Benjamin And Eleanor Will Be Your Guides On Our Tour Of The Twelfth Century
I'd never heard of Benjamin of Tudela,
and of Eleanor of Aquitaine I knew a little. What amazed me was where
I found the book The Travels
of Benjamin of Tudela
by Uri Shulevitz (ISBN 0374377545) – in the children's section of
Minot Public Library. I checked it out to read myself at the same
time I checked out David
Goes to School. for
Jeffrey's book report last week. More than a hundred years before
Marco Polo's travels, Benjamin traveled from his home in the Jewish
quarter of Tudela, Spain by barge, foot, wagon, and ship through
southern Europe, southwestern Asia, and up the Nile through Egypt and
back home through the Mediterranean (known then as the Great) Sea on
a fourteen-year journey. First traveler to mention China, arrived in
Baghdad on the one day of the year the caliph – the then-king of
the Islamic world – appeared to his subjects in their capital city,
saw Mount Sinai (but didn't climb it, hah!) and relates other stories
he hears. Almost Herodotus with a yarmulke …
Then
you have my contender for best-worded title I've read this year (only
44 days in, but it's still impressive), A
Proud Taste for Scarlet and Miniver
by E. L. Konigsburg. ISBN 0440472016 Scarlet refers to Eleanor's
royal robe and miniver – I did not know this – refers to that
white fur used as the trim on said robe.

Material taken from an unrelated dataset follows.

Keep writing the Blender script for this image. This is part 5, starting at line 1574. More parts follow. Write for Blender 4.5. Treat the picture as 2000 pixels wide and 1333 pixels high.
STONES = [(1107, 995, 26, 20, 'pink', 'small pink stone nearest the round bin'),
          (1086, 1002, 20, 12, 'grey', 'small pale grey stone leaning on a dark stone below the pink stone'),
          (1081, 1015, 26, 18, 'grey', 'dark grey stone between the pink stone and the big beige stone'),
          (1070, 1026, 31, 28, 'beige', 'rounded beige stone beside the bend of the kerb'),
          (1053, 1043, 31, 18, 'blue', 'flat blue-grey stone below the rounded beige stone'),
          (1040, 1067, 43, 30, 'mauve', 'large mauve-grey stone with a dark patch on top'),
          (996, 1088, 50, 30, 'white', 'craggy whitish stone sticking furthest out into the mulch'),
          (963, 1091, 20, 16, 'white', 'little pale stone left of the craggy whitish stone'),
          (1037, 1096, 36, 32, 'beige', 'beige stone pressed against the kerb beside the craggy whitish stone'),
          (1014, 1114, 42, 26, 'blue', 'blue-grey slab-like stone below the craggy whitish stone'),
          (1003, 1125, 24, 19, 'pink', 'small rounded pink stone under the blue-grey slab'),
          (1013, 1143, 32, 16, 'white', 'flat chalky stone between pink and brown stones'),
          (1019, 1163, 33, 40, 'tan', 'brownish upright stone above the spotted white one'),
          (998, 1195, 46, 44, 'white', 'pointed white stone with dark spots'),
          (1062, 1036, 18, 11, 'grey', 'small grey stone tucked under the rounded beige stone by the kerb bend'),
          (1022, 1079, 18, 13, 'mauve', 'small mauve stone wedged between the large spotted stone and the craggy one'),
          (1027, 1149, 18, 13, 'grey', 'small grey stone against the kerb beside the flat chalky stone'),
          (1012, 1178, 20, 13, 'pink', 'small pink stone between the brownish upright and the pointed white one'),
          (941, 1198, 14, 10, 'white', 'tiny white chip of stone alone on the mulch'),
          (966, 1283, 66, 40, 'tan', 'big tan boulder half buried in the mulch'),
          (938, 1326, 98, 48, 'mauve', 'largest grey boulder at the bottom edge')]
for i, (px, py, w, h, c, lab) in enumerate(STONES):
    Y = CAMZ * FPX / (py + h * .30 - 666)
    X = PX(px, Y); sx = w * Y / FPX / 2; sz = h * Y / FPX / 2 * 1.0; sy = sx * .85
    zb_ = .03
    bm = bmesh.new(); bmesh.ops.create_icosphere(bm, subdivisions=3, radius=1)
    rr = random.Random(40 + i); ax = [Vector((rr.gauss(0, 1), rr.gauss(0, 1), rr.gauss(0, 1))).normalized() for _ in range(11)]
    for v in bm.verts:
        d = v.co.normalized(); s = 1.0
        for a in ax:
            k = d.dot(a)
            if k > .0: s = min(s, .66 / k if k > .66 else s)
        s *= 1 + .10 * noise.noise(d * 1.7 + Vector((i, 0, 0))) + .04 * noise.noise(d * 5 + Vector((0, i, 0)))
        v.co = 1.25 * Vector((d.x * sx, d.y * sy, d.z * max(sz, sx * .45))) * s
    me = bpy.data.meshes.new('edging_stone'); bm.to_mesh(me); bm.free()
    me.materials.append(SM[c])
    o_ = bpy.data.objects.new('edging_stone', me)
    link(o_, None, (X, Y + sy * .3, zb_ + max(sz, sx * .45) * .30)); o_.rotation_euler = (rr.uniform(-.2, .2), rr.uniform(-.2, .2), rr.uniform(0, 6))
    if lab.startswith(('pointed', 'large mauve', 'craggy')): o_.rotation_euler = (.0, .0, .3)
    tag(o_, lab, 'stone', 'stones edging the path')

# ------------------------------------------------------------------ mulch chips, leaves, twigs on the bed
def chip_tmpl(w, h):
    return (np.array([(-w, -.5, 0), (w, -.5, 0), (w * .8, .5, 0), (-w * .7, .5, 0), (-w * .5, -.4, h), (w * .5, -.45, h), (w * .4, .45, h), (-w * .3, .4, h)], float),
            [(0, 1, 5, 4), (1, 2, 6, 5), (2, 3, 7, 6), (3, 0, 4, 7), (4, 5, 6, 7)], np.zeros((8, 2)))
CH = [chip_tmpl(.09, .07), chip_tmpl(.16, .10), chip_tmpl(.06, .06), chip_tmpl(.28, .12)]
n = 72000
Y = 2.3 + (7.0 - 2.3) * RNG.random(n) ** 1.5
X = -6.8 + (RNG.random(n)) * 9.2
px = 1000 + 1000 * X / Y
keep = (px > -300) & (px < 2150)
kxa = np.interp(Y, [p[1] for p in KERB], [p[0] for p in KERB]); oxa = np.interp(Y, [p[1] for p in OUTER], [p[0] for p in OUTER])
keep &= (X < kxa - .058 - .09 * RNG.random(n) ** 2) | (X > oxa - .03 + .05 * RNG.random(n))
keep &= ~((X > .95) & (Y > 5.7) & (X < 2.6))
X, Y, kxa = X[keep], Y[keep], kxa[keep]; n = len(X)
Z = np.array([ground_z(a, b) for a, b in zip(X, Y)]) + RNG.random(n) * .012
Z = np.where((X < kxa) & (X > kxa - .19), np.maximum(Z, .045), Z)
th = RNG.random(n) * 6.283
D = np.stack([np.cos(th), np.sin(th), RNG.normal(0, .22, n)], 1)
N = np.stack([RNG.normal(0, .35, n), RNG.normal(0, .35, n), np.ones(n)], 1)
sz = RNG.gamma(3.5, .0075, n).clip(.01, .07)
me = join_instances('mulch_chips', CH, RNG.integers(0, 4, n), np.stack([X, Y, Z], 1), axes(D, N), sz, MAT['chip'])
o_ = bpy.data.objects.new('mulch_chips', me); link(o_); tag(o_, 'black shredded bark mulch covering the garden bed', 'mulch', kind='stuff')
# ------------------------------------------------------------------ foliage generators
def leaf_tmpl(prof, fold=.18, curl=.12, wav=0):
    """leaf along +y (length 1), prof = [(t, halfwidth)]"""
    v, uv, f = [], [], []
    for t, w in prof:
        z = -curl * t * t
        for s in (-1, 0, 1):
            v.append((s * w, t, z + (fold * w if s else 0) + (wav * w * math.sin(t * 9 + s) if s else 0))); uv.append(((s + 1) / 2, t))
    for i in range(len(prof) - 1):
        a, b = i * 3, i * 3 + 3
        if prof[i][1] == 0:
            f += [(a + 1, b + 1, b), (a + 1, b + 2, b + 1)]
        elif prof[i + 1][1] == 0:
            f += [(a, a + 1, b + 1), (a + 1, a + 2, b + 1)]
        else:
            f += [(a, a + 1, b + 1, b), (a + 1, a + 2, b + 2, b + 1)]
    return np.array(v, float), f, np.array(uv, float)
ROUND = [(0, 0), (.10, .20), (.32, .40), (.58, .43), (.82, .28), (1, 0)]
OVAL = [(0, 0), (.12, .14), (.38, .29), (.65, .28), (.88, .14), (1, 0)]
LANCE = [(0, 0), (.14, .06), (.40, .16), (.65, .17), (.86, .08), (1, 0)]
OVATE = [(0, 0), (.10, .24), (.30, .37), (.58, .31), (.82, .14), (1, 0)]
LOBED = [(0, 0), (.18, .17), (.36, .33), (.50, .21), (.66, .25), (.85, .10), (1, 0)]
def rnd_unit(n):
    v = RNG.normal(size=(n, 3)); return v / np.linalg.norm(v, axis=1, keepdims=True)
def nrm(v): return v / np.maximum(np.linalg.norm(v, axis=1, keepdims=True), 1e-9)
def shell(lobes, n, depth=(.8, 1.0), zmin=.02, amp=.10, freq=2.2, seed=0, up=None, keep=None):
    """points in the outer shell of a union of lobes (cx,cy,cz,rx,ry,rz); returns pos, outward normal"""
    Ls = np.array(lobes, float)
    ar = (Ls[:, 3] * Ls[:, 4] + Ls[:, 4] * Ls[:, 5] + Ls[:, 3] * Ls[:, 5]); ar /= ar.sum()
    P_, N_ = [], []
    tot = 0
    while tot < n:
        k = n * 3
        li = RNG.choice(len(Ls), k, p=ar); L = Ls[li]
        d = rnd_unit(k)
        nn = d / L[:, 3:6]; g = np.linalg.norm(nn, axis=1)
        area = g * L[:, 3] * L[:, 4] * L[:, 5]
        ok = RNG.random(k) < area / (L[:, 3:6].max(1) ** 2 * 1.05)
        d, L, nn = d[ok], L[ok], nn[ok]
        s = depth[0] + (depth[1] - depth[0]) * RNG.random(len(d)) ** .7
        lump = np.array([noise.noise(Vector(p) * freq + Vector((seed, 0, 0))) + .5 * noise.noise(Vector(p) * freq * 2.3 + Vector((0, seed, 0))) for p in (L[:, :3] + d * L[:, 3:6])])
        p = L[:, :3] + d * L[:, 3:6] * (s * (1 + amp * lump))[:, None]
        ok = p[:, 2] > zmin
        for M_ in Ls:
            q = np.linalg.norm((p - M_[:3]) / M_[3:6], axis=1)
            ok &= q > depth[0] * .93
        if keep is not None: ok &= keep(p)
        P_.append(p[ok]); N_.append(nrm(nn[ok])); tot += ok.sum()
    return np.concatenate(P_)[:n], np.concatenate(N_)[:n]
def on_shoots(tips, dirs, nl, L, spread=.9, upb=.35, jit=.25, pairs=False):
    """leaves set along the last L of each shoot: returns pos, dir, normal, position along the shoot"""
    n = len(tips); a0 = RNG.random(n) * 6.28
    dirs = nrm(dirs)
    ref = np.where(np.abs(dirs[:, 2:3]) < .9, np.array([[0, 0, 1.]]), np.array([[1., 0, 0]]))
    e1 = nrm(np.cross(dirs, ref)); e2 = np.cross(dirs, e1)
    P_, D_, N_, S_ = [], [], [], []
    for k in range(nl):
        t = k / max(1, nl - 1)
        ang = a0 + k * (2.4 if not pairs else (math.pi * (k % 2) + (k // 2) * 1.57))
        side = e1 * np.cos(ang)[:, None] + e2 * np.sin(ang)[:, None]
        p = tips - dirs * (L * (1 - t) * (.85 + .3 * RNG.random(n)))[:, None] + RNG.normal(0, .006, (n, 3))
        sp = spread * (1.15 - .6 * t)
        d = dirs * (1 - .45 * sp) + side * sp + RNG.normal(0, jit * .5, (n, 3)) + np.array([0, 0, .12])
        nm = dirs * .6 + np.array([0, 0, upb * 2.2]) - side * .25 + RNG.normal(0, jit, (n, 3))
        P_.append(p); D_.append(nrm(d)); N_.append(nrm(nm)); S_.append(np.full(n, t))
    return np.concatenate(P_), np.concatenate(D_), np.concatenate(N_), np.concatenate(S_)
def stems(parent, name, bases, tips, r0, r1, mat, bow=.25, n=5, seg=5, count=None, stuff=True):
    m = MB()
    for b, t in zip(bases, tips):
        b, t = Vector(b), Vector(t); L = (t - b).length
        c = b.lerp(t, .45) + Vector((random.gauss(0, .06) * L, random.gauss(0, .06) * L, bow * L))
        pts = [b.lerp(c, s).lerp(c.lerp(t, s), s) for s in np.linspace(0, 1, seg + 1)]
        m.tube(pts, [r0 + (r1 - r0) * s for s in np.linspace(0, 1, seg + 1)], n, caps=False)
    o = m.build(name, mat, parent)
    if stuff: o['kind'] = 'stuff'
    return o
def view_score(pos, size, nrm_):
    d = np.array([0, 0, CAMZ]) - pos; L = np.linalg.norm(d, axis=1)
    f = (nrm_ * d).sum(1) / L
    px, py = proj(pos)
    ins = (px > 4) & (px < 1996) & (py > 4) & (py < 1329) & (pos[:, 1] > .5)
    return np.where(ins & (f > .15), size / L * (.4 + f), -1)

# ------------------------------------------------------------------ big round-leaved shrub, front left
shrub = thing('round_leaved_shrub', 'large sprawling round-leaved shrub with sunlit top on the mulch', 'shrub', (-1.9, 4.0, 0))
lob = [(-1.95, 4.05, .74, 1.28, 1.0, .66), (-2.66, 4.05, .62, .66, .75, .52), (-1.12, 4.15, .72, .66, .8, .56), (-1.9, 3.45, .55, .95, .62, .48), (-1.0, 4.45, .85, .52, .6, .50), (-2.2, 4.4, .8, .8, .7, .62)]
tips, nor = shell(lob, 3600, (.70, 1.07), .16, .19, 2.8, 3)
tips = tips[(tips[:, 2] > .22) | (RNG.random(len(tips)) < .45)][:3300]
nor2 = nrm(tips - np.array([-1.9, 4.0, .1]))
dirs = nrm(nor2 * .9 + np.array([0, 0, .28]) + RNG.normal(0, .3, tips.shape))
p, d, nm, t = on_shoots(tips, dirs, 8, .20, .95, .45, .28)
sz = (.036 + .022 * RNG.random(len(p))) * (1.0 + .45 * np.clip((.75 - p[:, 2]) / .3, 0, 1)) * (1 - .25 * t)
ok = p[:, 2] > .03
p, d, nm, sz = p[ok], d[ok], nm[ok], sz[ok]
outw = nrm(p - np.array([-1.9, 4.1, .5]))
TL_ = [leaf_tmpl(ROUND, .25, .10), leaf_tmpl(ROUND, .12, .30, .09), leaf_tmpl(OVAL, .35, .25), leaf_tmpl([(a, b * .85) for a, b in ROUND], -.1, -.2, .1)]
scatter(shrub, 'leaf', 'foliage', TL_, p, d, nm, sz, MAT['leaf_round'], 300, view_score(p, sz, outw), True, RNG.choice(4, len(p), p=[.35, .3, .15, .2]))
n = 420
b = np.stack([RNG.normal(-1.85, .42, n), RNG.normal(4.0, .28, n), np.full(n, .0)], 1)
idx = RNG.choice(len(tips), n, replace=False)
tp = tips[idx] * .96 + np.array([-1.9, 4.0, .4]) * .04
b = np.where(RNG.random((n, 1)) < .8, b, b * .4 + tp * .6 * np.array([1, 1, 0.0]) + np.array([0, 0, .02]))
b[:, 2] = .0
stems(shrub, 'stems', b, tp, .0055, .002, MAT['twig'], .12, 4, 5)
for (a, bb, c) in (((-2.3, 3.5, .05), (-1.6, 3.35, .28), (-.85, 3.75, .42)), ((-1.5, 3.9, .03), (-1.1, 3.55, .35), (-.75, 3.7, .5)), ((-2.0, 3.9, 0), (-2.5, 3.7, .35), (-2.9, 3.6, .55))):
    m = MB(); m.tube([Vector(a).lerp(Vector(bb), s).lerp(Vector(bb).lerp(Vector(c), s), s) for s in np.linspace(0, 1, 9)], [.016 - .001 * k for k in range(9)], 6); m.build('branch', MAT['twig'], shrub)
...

Anyway, this queen of
England and France (Aquitaine present-day southwestern France) along
with others relates, from the perspective of the afterlife (I don't
know what Konigsburg's views on the afterlife were as she died last
year – it seems reflected as a proto-Catholic view in this book,
where if you weren't a Saint you had “Hell to pay” before coming
up to Heaven, but I digress) – her life from being young and
learning her duties as a royal to surviving two husbands. (If you
still
don't recognize Eleanor of Aquitaine, some of her children may ring
bells – Richard I, perhaps better known as Richard the Lionhearted,
and John who became king after his death of Robin Hood fame.) So
we're approaching the 13th
century too.
NOW
from the perspective of the 21st,
after getting home last night and everyone had pretty much fended off
hunger by eating what they chose too since the ground turkey we took
out that morning hadn't thawed yet, we settled in to eat, and then to
read chapter eight of Humphrey,
the book about the hamster that's been assigned to Longfellow for
families to read together. It's an engaging book I must give you
that! AND overnight we had a fresh inch and a half of snowfall, so
much so – but not as much as we were expecting – that it was a
good idea to brush off our cars (which Jeffrey was super-eager to
help me with, leaving our girls alone) and shovel the sidewalk.
Nothing compared to what regions south and east of us are getting, I
understand … saw a news item this morning that New York City has
snow plows on twelve-hour shifts. Not to brag, but in our part of the
country that's the white stuff we are used to … shoveling and
otherwise.
And like Marco Polo, I have not told half of what I saw.